As an example of the difference between CSR and shared value, Porter cited the ‘fair trade’ practice of companies paying poor cash-crop farmers in developing nations more money than market dictates, which he said it an example of CSR. While a good practice he certainly does not condemn, Porter said fair trade does not actually resolve underlying social issues impacting cash-crop communities. It just takes upstream money to pay some of the farmers more.

“Creating shared value is a capitalist solution…. It is about raising the fundamental value being created, and then that value can be divided in a way that is really very good for the players.”

A shared value approach, he said, might see a company instead give farmers the means to boost their productivity 300 per cent, allowing those farmers to expand their lands and profit more from their agricultural practices. At the same time, the company’s bottom line improves.

“Do you see the difference? It’s not about whether one or the other is more worthy or better, but it is a question of value outcomes, and results, and impact.”

Companies are pursing CSR and striving to minimize any negative impacts they might have, Porter said, in part to build trust and reputation within communities so as to gain the social licence to operate. While this is an improved model to simply offering endless corporate donations, he suggests, it does not get to the root of society’s ills.

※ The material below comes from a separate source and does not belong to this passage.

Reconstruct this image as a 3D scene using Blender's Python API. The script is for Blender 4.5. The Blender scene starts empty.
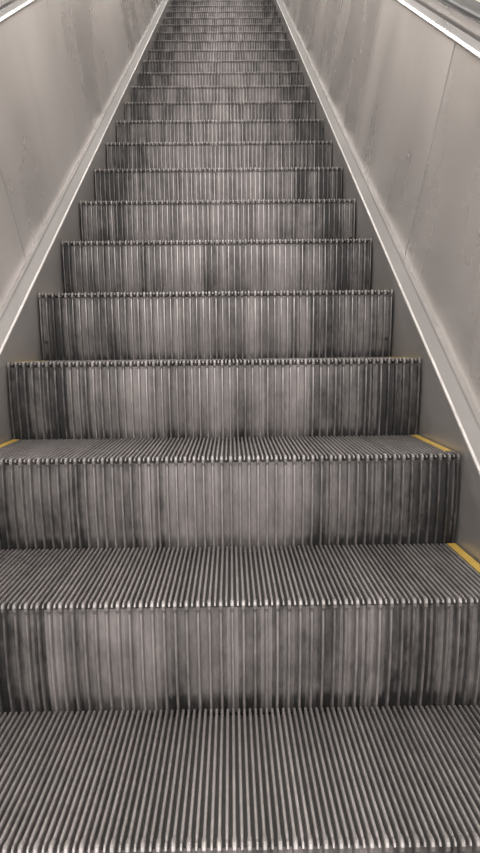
import bpy, math, random
from mathutils import Matrix, Vector
random.seed(3)
W=1.10; D=0.3779; R=0.2084
N0,N1=-8,40
INC=math.atan2(R,D)
REC=0.030
NF=108
sc=bpy.context.scene
COL=sc.collection

# ---------------- material helpers ----------------
def newmat(name):
    m=bpy.data.materials.new(name); m.use_nodes=True
    nt=m.node_tree; b=nt.nodes['Principled BSDF']
    return m,nt,b
def N(nt,t,**k):
    n=nt.nodes.new(t)
    for a,v in k.items(): setattr(n,a,v)
    return n
def L(nt,a,b): nt.links.new(a,b)
def math_(nt,op,a,b=None,c=None):
    n=N(nt,'ShaderNodeMath',operation=op)
    for i,v in enumerate((a,b,c)):
        if v is None: continue
        if isinstance(v,(int,float)): n.inputs[i].default_value=v
        else: L(nt,v,n.inputs[i])
    return n.outputs[0]
def ramp(nt,f,stops):
    n=N(nt,'ShaderNodeValToRGB'); e=n.color_ramp.elements
    while len(e)<len(stops): e.new(0.5)
    for i,(p,c) in enumerate(stops):
        e[i].position=p; e[i].color=(c[0],c[1],c[2],1)
    L(nt,f,n.inputs[0]); return n.outputs[0]

def step_mat(name,dark,light,metal,rough,barvar=0.5,edge=0.6,pitch=2*W/NF,off=0.0,bottom=0.0,base=0.60,blot=1.0):
    m,nt,b=newmat(name)
    tc=N(nt,'ShaderNodeTexCoord'); oi=N(nt,'ShaderNodeObjectInfo')
    sep=N(nt,'ShaderNodeSeparateXYZ'); L(nt,tc.outputs['Object'],sep.inputs[0])
    rnd=math_(nt,'MULTIPLY',oi.outputs['Random'],57.0)
    bar=math_(nt,'FLOOR',math_(nt,'ADD',math_(nt,'DIVIDE',sep.outputs[0],pitch),off))
    wn=N(nt,'ShaderNodeTexWhiteNoise',noise_dimensions='2D')
    cb=N(nt,'ShaderNodeCombineXYZ'); L(nt,bar,cb.inputs[0]); L(nt,math_(nt,'FLOOR',rnd),cb.inputs[1])
    L(nt,cb.outputs[0],wn.inputs['Vector'])
    def noise(scale,sx,sz,detail):
        cx=N(nt,'ShaderNodeCombineXYZ')
        L(nt,math_(nt,'ADD',math_(nt,'MULTIPLY',sep.outputs[0],sx),rnd),cx.inputs[0]); L(nt,math_(nt,'MULTIPLY',sep.outputs[1],sz),cx.inputs[1]); L(nt,math_(nt,'MULTIPLY',sep.outputs[2],sz),cx.inputs[2])
        n1=N(nt,'ShaderNodeTexNoise'); n1.inputs['Scale'].default_value=scale; n1.inputs['Detail'].default_value=detail; n1.inputs['Roughness'].default_value=0.6
        L(nt,cx.outputs[0],n1.inputs['Vector']); return math_(nt,'SUBTRACT',n1.outputs['Fac'],0.5)
    ax=math_(nt,'ABSOLUTE',sep.outputs[0])
    mr=N(nt,'ShaderNodeMapRange'); mr.interpolation_type='SMOOTHSTEP'
    L(nt,ax,mr.inputs[0]); mr.inputs[1].default_value=0.10; mr.inputs[2].default_value=0.54; mr.inputs[3].default_value=0; mr.inputs[4].default_value=1
    f=math_(nt,'ADD',base,math_(nt,'MULTIPLY',math_(nt,'SUBTRACT',wn.outputs['Value'],0.5),barvar))
    f=math_(nt,'ADD',f,math_(nt,'MULTIPLY',noise(9,1.0,0.15,2),0.7*blot))
    f=math_(nt,'ADD',f,math_(nt,'MULTIPLY',noise(24,1.0,0.7,4),0.75*blot))
    f=math_(nt,'ADD',f,math_(nt,'MULTIPLY',noise(120,1.0,0.4,3),0.5))
    f=math_(nt,'SUBTRACT',f,math_(nt,'MULTIPLY',mr.outputs[0],edge))
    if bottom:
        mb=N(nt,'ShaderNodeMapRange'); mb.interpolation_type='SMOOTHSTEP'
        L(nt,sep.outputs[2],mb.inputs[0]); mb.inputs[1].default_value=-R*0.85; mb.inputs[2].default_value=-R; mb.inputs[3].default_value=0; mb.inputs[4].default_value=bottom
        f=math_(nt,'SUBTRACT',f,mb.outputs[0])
    c=ramp(nt,f,[(0.0,dark),(1.0,light)])
    L(nt,c,b.inputs['Base Color'])
    b.inputs['Metallic'].default_value=metal
    b.inputs['Roughness'].default_value=rough
    return m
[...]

“Is [CSR] good? Yes. Is this a step forward? Yes. Can we do it even better? Probably.”

According to Porter, if a company starts thinking about underlying problems in a community and really looking into them, then the company will soon realize that those problems are actually impacting the business, which he sees as a particular problem for those in the extractive sector.

“You start to get at such things as how much you’re spending on the fly-in, fly-out workforce, which is huge and a real cost. You start getting at things like how much money you have to spend on getting suppliers to fly in at egregious costs to meet your basic contracting and other needs.

“You start to get at the enormous costs of not having an available workforce, and having to go through gyrations and enormous costs to assemble a workforce and get people to temporarily live near operations who have the skills that you need.

“You start to realize that a community where there is poor health, social strife and political instability is a very expensive community in which to do business, in many ways.”

Porter said when a company is able to look at the underlying problems of a community in which it operates as an economic cost for the company, a business model will arise, and this is why a shared-value model is a step up from a philanthropic model or CSR model.

“That is truly magic, because we can start seeing the right approach to dealing with the societal problems and needs through the lens of shared value, where addressing a societal challenge, need, deficit or weakness actually enhances the underlying fundamental performance of the business.”

If a business can see its role in a community through this lens of shared value, he said, it becomes scalable and does not require endless donations.

“It harnesses the very best of our organizations as businesses, which is what we are.”

Following his presentation, Porter told the Bulletin that even though shared value is economical and practical, and the assumption in economics is that business will pursue any opportunity that maximizes value, since it is outside the scope of how many in business have thought up to this point, it has not been pursued as it should, and there is room for the concept to prosper.

“The famous expression in economics is that if there is a $20 bill on the ground, then someone would have already picked it up, but that assumes that businesses are aware of all the opportunities, they have the time, energy and focus to pursue all the opportunities.

“What we find over and over again is that whether opportunities are pursued has to do with how people think, how they look at problems, and how they prioritize issues.

“One of the powerful things about shared value is that this is an area where people just haven’t thought about business in this way, and they don’t have time to do everything and so they do the things that they have thought about that are more obvious or typical.”

Fortunately, according to Porter, the oil and gas sector in Alberta is an example of a jurisdiction and business community that is a world leader with many of the opportunities presented in a shared value approach.

“In terms of how we should do this well, let me just go on record and say that I think the Alberta region is actually a shared-value leader,” he said during the forum’s concluding panel discussion.

“As we travel around the world and look at other places, there are a lot great things going on here.”

Shared value is a collaborative approach involving multiple stakeholders, Porter said, and Canada’s Oil Sands Innovation Alliance is a great example of competitor companies coming together for shared-value purposes. He noted that companies such as Suncor Energy Inc. and Statoil are tackling environmental, safety, workforce and First Nations issues for the mutual benefit of both corporate shareholders and community stakeholders.

“There are lots of efforts here that really are shared value. We haven’t necessarily had the words to describe it, and so one of the purposes of what we have been doing is to try and create the framework to more clearly articulate what we are doing and the different distinctions between what we are doing.”